- **INFORMATION SHOWN**
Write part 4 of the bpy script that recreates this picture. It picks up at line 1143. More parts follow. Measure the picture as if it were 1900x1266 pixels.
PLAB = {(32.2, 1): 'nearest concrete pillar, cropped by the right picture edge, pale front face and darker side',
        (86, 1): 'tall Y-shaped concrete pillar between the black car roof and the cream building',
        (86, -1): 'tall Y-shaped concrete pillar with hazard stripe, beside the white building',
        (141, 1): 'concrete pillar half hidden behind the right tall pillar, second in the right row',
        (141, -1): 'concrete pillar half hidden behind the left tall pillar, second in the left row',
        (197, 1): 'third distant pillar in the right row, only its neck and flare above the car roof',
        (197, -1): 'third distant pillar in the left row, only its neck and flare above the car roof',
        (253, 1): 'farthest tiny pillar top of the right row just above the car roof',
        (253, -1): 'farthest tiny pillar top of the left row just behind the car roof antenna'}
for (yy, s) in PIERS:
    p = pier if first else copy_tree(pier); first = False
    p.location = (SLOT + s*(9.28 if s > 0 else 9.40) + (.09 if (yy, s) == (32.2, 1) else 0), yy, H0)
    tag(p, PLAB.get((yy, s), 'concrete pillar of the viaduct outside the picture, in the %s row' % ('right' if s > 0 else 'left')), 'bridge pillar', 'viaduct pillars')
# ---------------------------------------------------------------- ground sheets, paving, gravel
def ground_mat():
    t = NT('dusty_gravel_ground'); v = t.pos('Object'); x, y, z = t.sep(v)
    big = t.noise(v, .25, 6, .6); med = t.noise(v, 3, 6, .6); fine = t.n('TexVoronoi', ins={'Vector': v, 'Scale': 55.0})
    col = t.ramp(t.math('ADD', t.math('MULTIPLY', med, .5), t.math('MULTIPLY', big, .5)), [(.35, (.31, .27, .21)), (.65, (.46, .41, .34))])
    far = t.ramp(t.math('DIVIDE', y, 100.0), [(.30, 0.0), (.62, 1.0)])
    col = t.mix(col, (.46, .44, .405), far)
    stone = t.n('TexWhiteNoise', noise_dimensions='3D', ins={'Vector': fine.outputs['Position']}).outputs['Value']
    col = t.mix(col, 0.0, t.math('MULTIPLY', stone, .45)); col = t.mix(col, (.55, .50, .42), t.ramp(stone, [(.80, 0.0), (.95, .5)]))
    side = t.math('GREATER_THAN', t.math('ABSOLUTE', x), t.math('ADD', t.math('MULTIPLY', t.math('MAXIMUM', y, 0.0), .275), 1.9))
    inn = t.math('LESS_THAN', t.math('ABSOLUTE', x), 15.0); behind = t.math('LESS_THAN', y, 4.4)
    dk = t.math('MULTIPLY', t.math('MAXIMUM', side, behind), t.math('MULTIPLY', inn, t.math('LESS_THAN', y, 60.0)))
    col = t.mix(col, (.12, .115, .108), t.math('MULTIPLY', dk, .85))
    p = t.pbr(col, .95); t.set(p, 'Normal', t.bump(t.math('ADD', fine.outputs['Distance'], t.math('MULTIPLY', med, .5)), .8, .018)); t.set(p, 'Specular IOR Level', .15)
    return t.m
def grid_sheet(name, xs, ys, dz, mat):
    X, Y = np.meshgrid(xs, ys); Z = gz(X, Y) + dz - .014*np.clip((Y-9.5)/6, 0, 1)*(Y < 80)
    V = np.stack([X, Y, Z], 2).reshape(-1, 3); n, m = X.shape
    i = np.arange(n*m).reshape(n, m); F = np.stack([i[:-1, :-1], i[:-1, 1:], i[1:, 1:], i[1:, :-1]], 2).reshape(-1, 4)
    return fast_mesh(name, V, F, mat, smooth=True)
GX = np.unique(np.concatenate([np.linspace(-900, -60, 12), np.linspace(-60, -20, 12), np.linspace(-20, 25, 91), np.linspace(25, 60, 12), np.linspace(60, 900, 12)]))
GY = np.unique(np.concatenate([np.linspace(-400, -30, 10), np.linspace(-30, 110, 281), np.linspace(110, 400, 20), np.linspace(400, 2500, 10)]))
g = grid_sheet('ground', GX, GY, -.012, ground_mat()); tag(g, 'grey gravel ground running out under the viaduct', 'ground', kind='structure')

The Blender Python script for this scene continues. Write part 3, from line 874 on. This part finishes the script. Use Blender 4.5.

- **WHAT YOU WILL DO**
Return the listing above word for word.

- **COMPLETE ANSWER**
Write part 4 of the bpy script that recreates this picture. It picks up at line 1143. More parts follow. Measure the picture as if it were 1900x1266 pixels.
PLAB = {(32.2, 1): 'nearest concrete pillar, cropped by the right picture edge, pale front face and darker side',
        (86, 1): 'tall Y-shaped concrete pillar between the black car roof and the cream building',
        (86, -1): 'tall Y-shaped concrete pillar with hazard stripe, beside the white building',
        (141, 1): 'concrete pillar half hidden behind the right tall pillar, second in the right row',
        (141, -1): 'concrete pillar half hidden behind the left tall pillar, second in the left row',
        (197, 1): 'third distant pillar in the right row, only its neck and flare above the car roof',
        (197, -1): 'third distant pillar in the left row, only its neck and flare above the car roof',
        (253, 1): 'farthest tiny pillar top of the right row just above the car roof',
        (253, -1): 'farthest tiny pillar top of the left row just behind the car roof antenna'}
for (yy, s) in PIERS:
    p = pier if first else copy_tree(pier); first = False
    p.location = (SLOT + s*(9.28 if s > 0 else 9.40) + (.09 if (yy, s) == (32.2, 1) else 0), yy, H0)
    tag(p, PLAB.get((yy, s), 'concrete pillar of the viaduct outside the picture, in the %s row' % ('right' if s > 0 else 'left')), 'bridge pillar', 'viaduct pillars')
# ---------------------------------------------------------------- ground sheets, paving, gravel
def ground_mat():
    t = NT('dusty_gravel_ground'); v = t.pos('Object'); x, y, z = t.sep(v)
    big = t.noise(v, .25, 6, .6); med = t.noise(v, 3, 6, .6); fine = t.n('TexVoronoi', ins={'Vector': v, 'Scale': 55.0})
    col = t.ramp(t.math('ADD', t.math('MULTIPLY', med, .5), t.math('MULTIPLY', big, .5)), [(.35, (.31, .27, .21)), (.65, (.46, .41, .34))])
    far = t.ramp(t.math('DIVIDE', y, 100.0), [(.30, 0.0), (.62, 1.0)])
    col = t.mix(col, (.46, .44, .405), far)
    stone = t.n('TexWhiteNoise', noise_dimensions='3D', ins={'Vector': fine.outputs['Position']}).outputs['Value']
    col = t.mix(col, 0.0, t.math('MULTIPLY', stone, .45)); col = t.mix(col, (.55, .50, .42), t.ramp(stone, [(.80, 0.0), (.95, .5)]))
    side = t.math('GREATER_THAN', t.math('ABSOLUTE', x), t.math('ADD', t.math('MULTIPLY', t.math('MAXIMUM', y, 0.0), .275), 1.9))
    inn = t.math('LESS_THAN', t.math('ABSOLUTE', x), 15.0); behind = t.math('LESS_THAN', y, 4.4)
    dk = t.math('MULTIPLY', t.math('MAXIMUM', side, behind), t.math('MULTIPLY', inn, t.math('LESS_THAN', y, 60.0)))
    col = t.mix(col, (.12, .115, .108), t.math('MULTIPLY', dk, .85))
    p = t.pbr(col, .95); t.set(p, 'Normal', t.bump(t.math('ADD', fine.outputs['Distance'], t.math('MULTIPLY', med, .5)), .8, .018)); t.set(p, 'Specular IOR Level', .15)
    return t.m
def grid_sheet(name, xs, ys, dz, mat):
    X, Y = np.meshgrid(xs, ys); Z = gz(X, Y) + dz - .014*np.clip((Y-9.5)/6, 0, 1)*(Y < 80)
    V = np.stack([X, Y, Z], 2).reshape(-1, 3); n, m = X.shape
    i = np.arange(n*m).reshape(n, m); F = np.stack([i[:-1, :-1], i[:-1, 1:], i[1:, 1:], i[1:, :-1]], 2).reshape(-1, 4)
    return fast_mesh(name, V, F, mat, smooth=True)
GX = np.unique(np.concatenate([np.linspace(-900, -60, 12), np.linspace(-60, -20, 12), np.linspace(-20, 25, 91), np.linspace(25, 60, 12), np.linspace(60, 900, 12)]))
GY = np.unique(np.concatenate([np.linspace(-400, -30, 10), np.linspace(-30, 110, 281), np.linspace(110, 400, 20), np.linspace(400, 2500, 10)]))
g = grid_sheet('ground', GX, GY, -.012, ground_mat()); tag(g, 'grey gravel ground running out under the viaduct', 'ground', kind='structure')

The Blender Python script for this scene continues. Write part 3, from line 874 on. This part finishes the script. Use Blender 4.5.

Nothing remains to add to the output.